Latin America & Caribbean

Argentine vice-president Boudou summoned in corruption case

Amando Boudou and Cristina Fernandez, 2 April 14
Mr Boudou was once seen as strong contender to succeed Ms Fernandez in next year's presidential election

A judge in Argentina has summoned Vice-President Amado Boudou to appear in court in July to defend himself in a corruption case.

Mr Boudou is suspected of using his influence to ensure that a contract to print Argentina's banknotes was awarded to a company he allegedly controlled.

He was once seen as a possible successor of President Cristina Fernandez de Kirchner.

Mr Boudou denies wrongdoing. The opposition has called on him to resign.

He is due to appear in court in Buenos Aires on 15 July. After the hearing he may be charged or the judge may dismiss the case.

The case involving the Ciccone Calcografica printing company has been under investigation for more than three years.

'Direct input'

Mr Boudou is suspected of using a front man to buy the company when it filed for bankruptcy in 2010.

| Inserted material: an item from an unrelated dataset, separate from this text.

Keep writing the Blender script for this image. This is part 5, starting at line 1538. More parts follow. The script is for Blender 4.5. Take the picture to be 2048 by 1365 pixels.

The company later received tax breaks to pay its debts. It also published material used in the re-election campaign of Ms Fernandez in 2011.

Judge Ariel Lijo, who issued the court order, says Mr Boudou may have "made business deals incompatible with his position as a government official".

He was Argentina's economy minister at the time.

The Argentine vice-president "is alleged to have had a direct input in the negotiations to buy the company, taking part in meetings" to discuss the deal, said Mr Lijo.

Mr Boudou's popularity has declined sharply since the investigations began, says the BBC's Ignacio de los Reyes in Buenos Aires.